CONTINUATION DU MÊME SUJET.


Le principe de la monarchie se corrompt lorsque les premières dignités sont les marques de la première servitude, lorsqu’on ôte aux grands le respect des peuples, et qu’on les rend de vils instruments du pouvoir arbitraire.

Il se corrompt encore plus, lorsque l’honneur a été mis en contradiction avec les honneurs, et que l'on peut être à la fois couvert d’infamie [1] et de dignités [2].

Il se corrompt lorsque le prince change sa justice en sévérité ; lorsqu’il met, comme les empereurs romains, une tète de Méduse sur sa poitrine [3] ; lorsqu’il prend cet air menaçant et terrible que Commode faisoit donner à ses statues [4].

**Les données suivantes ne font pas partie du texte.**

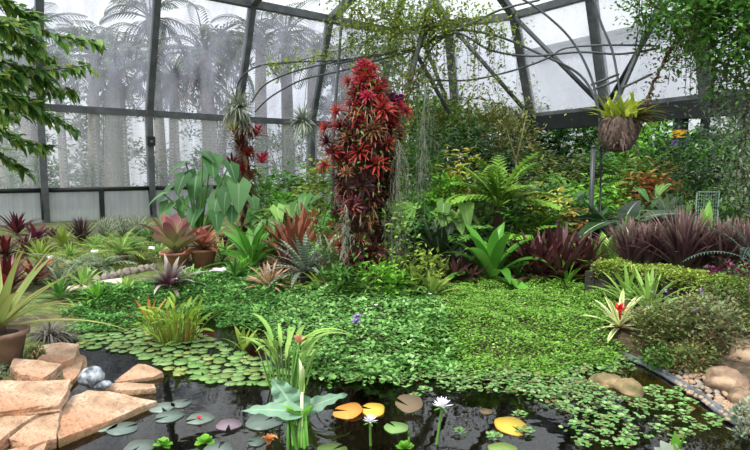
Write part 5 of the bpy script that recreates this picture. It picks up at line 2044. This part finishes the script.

  1. Sous le règne de Tibère on éleva des statues, et l'on donna les ornements triomphaux aux délateurs : ce qui avilit tellement ces honneurs, que ceux qui les avoient mérités les dédaignèrent. Fragment de Dion, liv. LVIII, ch. XIV, tiré de l'Extrait des vertus et des vices, de Const. Porphyrog. Voyez dans Tacite comment Néron, sur la découverte et la punition d’une prétendue conjuration, donna à Petronius Turpilianus, à Nerva, à Tigellinus, les ornements triomphaux. Annales, liv. XV, ch. LXXII. Voyez aussi comment les généraux dédaignèrent de faire la guerre, parce qu’ils en méprisoient les honneurs. Pervulgatis triumphi insignibus. Tacite, Annales, liv. XIII, ch. LIII . (M.)
  2. Est-ce une allusion au cardinal Dubois ?
  3. Dans cet état, le prince savoit bien quel étoit le principe de son gouvernement. (M.)
  4. Hérodien. (M.) Livre I, Vie de Commode.